**TASK**
Pick every line from the data that holds the word "scene".

**GIVEN MATERIAL**

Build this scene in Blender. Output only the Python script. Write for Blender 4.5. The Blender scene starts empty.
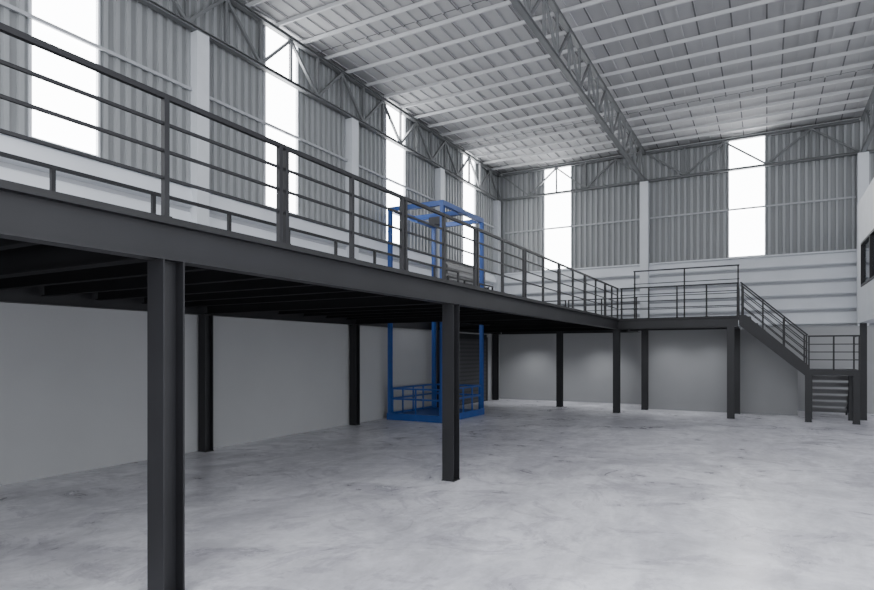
import bpy, math, random
from mathutils import Vector, Matrix
random.seed(4)
C = bpy.context.scene.collection

# ---------------------------------------------------------------- materials
def new_mat(name, col, rough=0.5, metal=0.0, var=0.0, vscale=3.0, bump=0.0, bscale=20.0, spec=0.5):
    m = bpy.data.materials.new(name); m.use_nodes = True
    nt = m.node_tree; b = nt.nodes['Principled BSDF']
    b.inputs['Base Color'].default_value = (*col, 1)
    b.inputs['Roughness'].default_value = rough
    b.inputs['Metallic'].default_value = metal
    b.inputs['Specular IOR Level'].default_value = spec
    tc = nt.nodes.new('ShaderNodeTexCoord')
    if var > 0:
        n = nt.nodes.new('ShaderNodeTexNoise'); n.inputs['Scale'].default_value = vscale
        n.inputs['Detail'].default_value = 6
        nt.links.new(tc.outputs['Object'], n.inputs['Vector'])
        r = nt.nodes.new('ShaderNodeValToRGB')
        r.color_ramp.elements[0].position = 0.3; r.color_ramp.elements[1].position = 0.7
        r.color_ramp.elements[0].color = (*[max(0, c*(1-var)) for c in col], 1)
        r.color_ramp.elements[1].color = (*[min(1, c*(1+var)) for c in col], 1)
        nt.links.new(n.outputs['Fac'], r.inputs['Fac'])
        nt.links.new(r.outputs['Color'], b.inputs['Base Color'])
    if bump > 0:
        n2 = nt.nodes.new('ShaderNodeTexNoise'); n2.inputs['Scale'].default_value = bscale
        n2.inputs['Detail'].default_value = 4
        nt.links.new(tc.outputs['Object'], n2.inputs['Vector'])
        bp = nt.nodes.new('ShaderNodeBump'); bp.inputs['Strength'].default_value = bump
        bp.inputs['Distance'].default_value = 0.01
        nt.links.new(n2.outputs['Fac'], bp.inputs['Height'])
        nt.links.new(bp.outputs['Normal'], b.inputs['Normal'])
    return m

M_steel = new_mat('charcoal_paint', (0.013, 0.013, 0.015), 0.5, 0.0, 0.15, 2.0, spec=0.35)
M_under = new_mat('charcoal_matt', (0.010, 0.010, 0.011), 0.8, 0.0, 0.1, 2.0, spec=0.1)
M_deck = new_mat('deck_plate', (0.02, 0.02, 0.021), 0.6, 0.0, 0.2, 2.0, spec=0.3)
M_blue = new_mat('blue_paint', (0.018, 0.066, 0.25), 0.45, 0.0, 0.1, 3.0)
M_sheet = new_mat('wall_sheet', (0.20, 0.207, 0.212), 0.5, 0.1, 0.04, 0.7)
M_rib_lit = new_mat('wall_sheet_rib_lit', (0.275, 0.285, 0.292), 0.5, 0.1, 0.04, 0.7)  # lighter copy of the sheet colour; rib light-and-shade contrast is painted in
M_shade_girt = new_mat('joint_shade_girt_grey', (0.34, 0.35, 0.37), 0.8)  # girt grey; in the wall joints it paints shadow under each lip
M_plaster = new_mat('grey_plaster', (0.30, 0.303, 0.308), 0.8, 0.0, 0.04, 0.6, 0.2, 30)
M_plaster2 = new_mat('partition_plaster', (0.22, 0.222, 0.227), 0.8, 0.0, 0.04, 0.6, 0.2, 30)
M_white = new_mat('white_precast', (0.62, 0.64, 0.675), 0.7, 0.0, 0.05, 1.2)
M_col = new_mat('white_steel', (0.56, 0.58, 0.61), 0.5, 0.0, 0.05, 2.0)
M_truss = new_mat('truss_grey', (0.14, 0.145, 0.15), 0.5, 0.1, 0.08, 2.0)
M_purlin = new_mat('galvanised_purlin', (0.50, 0.505, 0.515), 0.7, 0.0, 0.04, 2.0, spec=0.2)
M_dark = new_mat('dark_shutter', (0.03, 0.03, 0.033), 0.5)
M_slat = new_mat('slat_paint', (0.055, 0.055, 0.06), 0.5)
M_tread = new_mat('tread_plate', (0.13, 0.13, 0.135), 0.6)
M_glass = new_mat('dark_glass', (0.03, 0.035, 0.04), 0.1)

# roof sheets
M_roof = bpy.data.materials.new('roof_foil'); M_roof.use_nodes = True
nt = M_roof.node_tree; b = nt.nodes['Principled BSDF']; b.inputs['Roughness'].default_value = 0.85
b.inputs['Specular IOR Level'].default_value = 0.15
tc = nt.nodes.new('ShaderNodeTexCoord')
br = nt.nodes.new('ShaderNodeTexBrick'); br.offset = 0.5; br.squash = 1.0
br.inputs['Color1'].default_value = (0.34, 0.34, 0.345, 1); br.inputs['Color2'].default_value = (0.41, 0.41, 0.42, 1)
br.inputs['Mortar'].default_value = (0.12, 0.12, 0.125, 1)
br.inputs['Scale'].default_value = 1.0; br.inputs['Mortar Size'].default_value = 0.018
br.inputs['Brick Width'].default_value = 0.72; br.inputs['Row Height'].default_value = 4.0
nt.links.new(tc.outputs['Object'], br.inputs['Vector'])
nt.links.new(br.outputs['Color'], b.inputs['Base Color'])

# concrete floor
M_floor = bpy.data.materials.new('polished_concrete'); M_floor.use_nodes = True
nt = M_floor.node_tree; b = nt.nodes['Principled BSDF']
tc = nt.nodes.new('ShaderNodeTexCoord')
mp = nt.nodes.new('ShaderNodeMapping'); mp.inputs['Rotation'].default_value = (0, 0, 0.6); mp.inputs['Scale'].default_value = (1.0, 0.4, 1)
nt.links.new(tc.outputs['Object'], mp.inputs['Vector'])
def noise(scale, detail, dist=0.0, rough=0.55, src=None):
    n = nt.nodes.new('ShaderNodeTexNoise'); n.inputs['Scale'].default_value = scale
    n.inputs['Detail'].default_value = detail; n.inputs['Distortion'].default_value = dist
    n.inputs['Roughness'].default_value = rough
    nt.links.new((src or tc.outputs['Object']), n.inputs['Vector']); return n
n1 = noise(0.4, 12, 0.8, 0.66); n2 = noise(1.8, 12, 1.2, 0.7, mp.outputs['Vector']); n3 = noise(22, 4); n4 = noise(0.8, 12, 2.0, 0.72)
n5 = noise(7.0, 12, 0.5, 0.75)
def ramp(src, p0, c0, p1, c1):
    r = nt.nodes.new('ShaderNodeValToRGB'); e = r.color_ramp.elements
    e[0].position = p0; e[0].color = (*c0, 1); e[1].position = p1; e[1].color = (*c1, 1)
    nt.links.new(src.outputs['Fac'], r.inputs['Fac']); return r
def mul(a, c):
    m = nt.nodes.new('ShaderNodeMix'); m.data_type = 'RGBA'; m.blend_type = 'MULTIPLY'; m.inputs[0].default_value = 1
    nt.links.new(a, m.inputs[6]); nt.links.new(c, m.inputs[7]); return m.outputs[2]
r1 = ramp(n1, 0.42, (0.66, 0.65, 0.695), 0.58, (0.88, 0.87, 0.915))
r2 = ramp(n2, 0.40, (0.82, 0.82, 0.82), 0.58, (1.0, 1.0, 1.0))
r4 = ramp(n4, 0.43, (0.78, 0.77, 0.79), 0.49, (1.0, 1.0, 1.0))
r5 = ramp(n5, 0.38, (0.88, 0.88, 0.88), 0.58, (1.0, 1.0, 1.0))
nt.links.new(mul(mul(mul(r1.outputs['Color'], r2.outputs['Color']), r4.outputs['Color']), r5.outputs['Color']), b.inputs['Base Color'])
rr = ramp(n4, 0.3, (0.24,)*3, 0.7, (0.42,)*3)
nt.links.new(rr.outputs['Color'], b.inputs['Roughness'])
bp = nt.nodes.new('ShaderNodeBump'); bp.inputs['Strength'].default_value = 0.08; bp.inputs['Distance'].default_value = 0.01
nt.links.new(n3.outputs['Fac'], bp.inputs['Height']); nt.links.new(bp.outputs['Normal'], b.inputs['Normal'])

M_day = bpy.data.materials.new('translucent_daylight'); M_day.use_nodes = True
nt = M_day.node_tree; b = nt.nodes['Principled BSDF']
b.inputs['Base Color'].default_value = (0.9, 0.9, 0.9, 1)
b.inputs['Emission Color'].default_value = (0.97, 0.985, 1, 1)
b.inputs['Emission Strength'].default_value = 13.0

# ---------------------------------------------------------------- mesh helpers
def bx(lo, hi):
    x0, y0, z0 = lo; x1, y1, z1 = hi
    v = [(x0,y0,z0),(x1,y0,z0),(x1,y1,z0),(x0,y1,z0),(x0,y0,z1),(x1,y0,z1),(x1,y1,z1),(x0,y1,z1)]
    f = [(0,3,2,1),(4,5,6,7),(0,1,5,4),(1,2,6,5),(2,3,7,6),(3,0,4,7)]
    return v, f
def bar(p, q, w, h=None, up=(0,0,1)):
    h = h or w
    p = Vector(p); q = Vector(q); d = (q-p).normalized(); up = Vector(up)
    s = d.cross(up)
    if s.length < 1e-4: s = d.cross(Vector((0,1,0)))
    s.normalize(); u = s.cross(d).normalized()
    v = []
    for e in (p, q):
        for a, c in ((-1,-1),(1,-1),(1,1),(-1,1)):
            v.append(tuple(e + s*a*w/2 + u*c*h/2))
    f = [(0,1,2,3),(7,6,5,4),(0,4,5,1),(1,5,6,2),(2,6,7,3),(3,7,4,0)]
    return v, f
def ibeam(p, q, W, H, tf=0.014, tw=0.010):
    p = Vector(p); q = Vector(q)
    o = Vector((0,0,H/2 - tf/2))
    return [bar(p+o, q+o, W, tf), bar(p-o, q-o, W, tf), bar(p, q, tw, H-2*tf)]
def mesh(name, parts, mats, idx=None):
    V, F, MI = [], [], []
    for k, (v, f) in enumerate(parts):
        o = len(V); V += v; F += [tuple(i+o for i in ff) for ff in f]
        MI += [(idx[k] if idx else 0)]*len(f)
    me = bpy.data.meshes.new(name); me.from_pydata(V, [], F)
    for m in (mats if isinstance(mats, (list, tuple)) else [mats]): me.materials.append(m)
    for p_, mi in zip(me.polygons, MI): p_.material_index = mi
    import bmesh
    bm = bmesh.new(); bm.from_mesh(me); bmesh.ops.recalc_face_normals(bm, faces=bm.faces); bm.to_mesh(me); bm.free()
    return me
def obj(name, data, loc=(0,0,0), parent=None, rotz=0.0, **kw):
    o = bpy.data.objects.new(name, data); o.location = loc; o.rotation_euler = (0,0,rotz)
    C.objects.link(o)
    if parent: o.parent = parent
    for k, v in kw.items(): o[k] = v
    return o
def thing(name, loc, label, category, rotz=0.0, **kw):
    return obj(name, None, loc, None, rotz, label=label, category=category, **kw)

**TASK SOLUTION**
Build this scene in Blender. Output only the Python script. Write for Blender 4.5. The Blender scene starts empty.
C = bpy.context.scene.collection